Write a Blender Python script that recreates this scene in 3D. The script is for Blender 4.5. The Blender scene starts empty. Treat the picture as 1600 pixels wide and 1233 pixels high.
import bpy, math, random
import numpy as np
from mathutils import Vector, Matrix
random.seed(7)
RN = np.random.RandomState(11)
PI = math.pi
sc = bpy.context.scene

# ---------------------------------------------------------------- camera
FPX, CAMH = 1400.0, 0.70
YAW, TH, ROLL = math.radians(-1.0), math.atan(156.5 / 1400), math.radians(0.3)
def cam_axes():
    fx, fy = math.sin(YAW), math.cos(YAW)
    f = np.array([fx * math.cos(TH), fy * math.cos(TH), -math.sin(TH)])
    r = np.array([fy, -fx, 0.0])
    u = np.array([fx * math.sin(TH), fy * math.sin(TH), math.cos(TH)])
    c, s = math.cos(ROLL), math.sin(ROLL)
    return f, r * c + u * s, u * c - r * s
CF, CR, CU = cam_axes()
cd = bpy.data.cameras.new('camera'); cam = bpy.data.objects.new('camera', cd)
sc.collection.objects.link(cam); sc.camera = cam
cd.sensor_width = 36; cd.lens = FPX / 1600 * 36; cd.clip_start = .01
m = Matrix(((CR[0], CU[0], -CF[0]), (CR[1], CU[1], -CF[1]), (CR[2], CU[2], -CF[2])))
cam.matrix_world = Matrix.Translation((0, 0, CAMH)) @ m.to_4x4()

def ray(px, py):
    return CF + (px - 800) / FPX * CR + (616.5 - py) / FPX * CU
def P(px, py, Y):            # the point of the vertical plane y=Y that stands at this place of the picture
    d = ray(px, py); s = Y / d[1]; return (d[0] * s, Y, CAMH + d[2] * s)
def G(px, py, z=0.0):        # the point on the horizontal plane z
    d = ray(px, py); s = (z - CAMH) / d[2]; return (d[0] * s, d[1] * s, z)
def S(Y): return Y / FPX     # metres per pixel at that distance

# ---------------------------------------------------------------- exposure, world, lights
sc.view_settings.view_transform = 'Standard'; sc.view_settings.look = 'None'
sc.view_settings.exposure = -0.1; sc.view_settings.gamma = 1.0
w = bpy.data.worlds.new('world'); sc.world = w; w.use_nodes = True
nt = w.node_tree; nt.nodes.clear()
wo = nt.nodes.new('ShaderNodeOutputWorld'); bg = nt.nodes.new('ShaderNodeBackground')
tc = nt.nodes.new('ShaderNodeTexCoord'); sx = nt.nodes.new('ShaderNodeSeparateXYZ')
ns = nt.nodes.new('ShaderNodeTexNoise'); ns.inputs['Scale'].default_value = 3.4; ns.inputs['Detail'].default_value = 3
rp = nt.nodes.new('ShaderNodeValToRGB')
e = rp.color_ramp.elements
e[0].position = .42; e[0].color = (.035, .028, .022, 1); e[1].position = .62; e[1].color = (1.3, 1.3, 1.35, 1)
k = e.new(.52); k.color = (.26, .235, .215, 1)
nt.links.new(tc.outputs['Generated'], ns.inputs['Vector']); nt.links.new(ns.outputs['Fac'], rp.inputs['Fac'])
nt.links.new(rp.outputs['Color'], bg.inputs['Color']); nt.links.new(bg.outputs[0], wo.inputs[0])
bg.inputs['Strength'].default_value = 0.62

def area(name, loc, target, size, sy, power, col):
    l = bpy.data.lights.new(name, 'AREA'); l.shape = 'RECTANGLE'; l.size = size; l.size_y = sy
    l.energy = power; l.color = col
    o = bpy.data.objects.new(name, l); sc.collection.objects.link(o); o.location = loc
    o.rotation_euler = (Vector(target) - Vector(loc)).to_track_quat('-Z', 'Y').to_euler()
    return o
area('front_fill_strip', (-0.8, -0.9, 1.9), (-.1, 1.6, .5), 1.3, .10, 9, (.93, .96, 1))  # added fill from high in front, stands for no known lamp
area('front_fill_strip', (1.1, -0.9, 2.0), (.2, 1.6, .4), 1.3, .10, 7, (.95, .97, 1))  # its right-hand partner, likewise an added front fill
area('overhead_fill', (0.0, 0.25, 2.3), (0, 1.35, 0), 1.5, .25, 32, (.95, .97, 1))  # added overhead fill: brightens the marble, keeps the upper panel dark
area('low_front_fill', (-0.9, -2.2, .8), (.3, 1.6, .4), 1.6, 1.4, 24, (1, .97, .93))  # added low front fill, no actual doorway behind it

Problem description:
Take the listing above and write it out again exactly.

Answer to this task:
Write a Blender Python script that recreates this scene in 3D. The script is for Blender 4.5. The Blender scene starts empty. Treat the picture as 1600 pixels wide and 1233 pixels high.
import bpy, math, random
import numpy as np
from mathutils import Vector, Matrix
random.seed(7)
RN = np.random.RandomState(11)
PI = math.pi
sc = bpy.context.scene

# ---------------------------------------------------------------- camera
FPX, CAMH = 1400.0, 0.70
YAW, TH, ROLL = math.radians(-1.0), math.atan(156.5 / 1400), math.radians(0.3)
def cam_axes():
    fx, fy = math.sin(YAW), math.cos(YAW)
    f = np.array([fx * math.cos(TH), fy * math.cos(TH), -math.sin(TH)])
    r = np.array([fy, -fx, 0.0])
    u = np.array([fx * math.sin(TH), fy * math.sin(TH), math.cos(TH)])
    c, s = math.cos(ROLL), math.sin(ROLL)
    return f, r * c + u * s, u * c - r * s
CF, CR, CU = cam_axes()
cd = bpy.data.cameras.new('camera'); cam = bpy.data.objects.new('camera', cd)
sc.collection.objects.link(cam); sc.camera = cam
cd.sensor_width = 36; cd.lens = FPX / 1600 * 36; cd.clip_start = .01
m = Matrix(((CR[0], CU[0], -CF[0]), (CR[1], CU[1], -CF[1]), (CR[2], CU[2], -CF[2])))
cam.matrix_world = Matrix.Translation((0, 0, CAMH)) @ m.to_4x4()

def ray(px, py):
    return CF + (px - 800) / FPX * CR + (616.5 - py) / FPX * CU
def P(px, py, Y):            # the point of the vertical plane y=Y that stands at this place of the picture
    d = ray(px, py); s = Y / d[1]; return (d[0] * s, Y, CAMH + d[2] * s)
def G(px, py, z=0.0):        # the point on the horizontal plane z
    d = ray(px, py); s = (z - CAMH) / d[2]; return (d[0] * s, d[1] * s, z)
def S(Y): return Y / FPX     # metres per pixel at that distance

# ---------------------------------------------------------------- exposure, world, lights
sc.view_settings.view_transform = 'Standard'; sc.view_settings.look = 'None'
sc.view_settings.exposure = -0.1; sc.view_settings.gamma = 1.0
w = bpy.data.worlds.new('world'); sc.world = w; w.use_nodes = True
nt = w.node_tree; nt.nodes.clear()
wo = nt.nodes.new('ShaderNodeOutputWorld'); bg = nt.nodes.new('ShaderNodeBackground')
tc = nt.nodes.new('ShaderNodeTexCoord'); sx = nt.nodes.new('ShaderNodeSeparateXYZ')
ns = nt.nodes.new('ShaderNodeTexNoise'); ns.inputs['Scale'].default_value = 3.4; ns.inputs['Detail'].default_value = 3
rp = nt.nodes.new('ShaderNodeValToRGB')
e = rp.color_ramp.elements
e[0].position = .42; e[0].color = (.035, .028, .022, 1); e[1].position = .62; e[1].color = (1.3, 1.3, 1.35, 1)
k = e.new(.52); k.color = (.26, .235, .215, 1)
nt.links.new(tc.outputs['Generated'], ns.inputs['Vector']); nt.links.new(ns.outputs['Fac'], rp.inputs['Fac'])
nt.links.new(rp.outputs['Color'], bg.inputs['Color']); nt.links.new(bg.outputs[0], wo.inputs[0])
bg.inputs['Strength'].default_value = 0.62

def area(name, loc, target, size, sy, power, col):
    l = bpy.data.lights.new(name, 'AREA'); l.shape = 'RECTANGLE'; l.size = size; l.size_y = sy
    l.energy = power; l.color = col
    o = bpy.data.objects.new(name, l); sc.collection.objects.link(o); o.location = loc
    o.rotation_euler = (Vector(target) - Vector(loc)).to_track_quat('-Z', 'Y').to_euler()
    return o
area('front_fill_strip', (-0.8, -0.9, 1.9), (-.1, 1.6, .5), 1.3, .10, 9, (.93, .96, 1))  # added fill from high in front, stands for no known lamp
area('front_fill_strip', (1.1, -0.9, 2.0), (.2, 1.6, .4), 1.3, .10, 7, (.95, .97, 1))  # its right-hand partner, likewise an added front fill
area('overhead_fill', (0.0, 0.25, 2.3), (0, 1.35, 0), 1.5, .25, 32, (.95, .97, 1))  # added overhead fill: brightens the marble, keeps the upper panel dark
area('low_front_fill', (-0.9, -2.2, .8), (.3, 1.6, .4), 1.6, 1.4, 24, (1, .97, .93))  # added low front fill, no actual doorway behind it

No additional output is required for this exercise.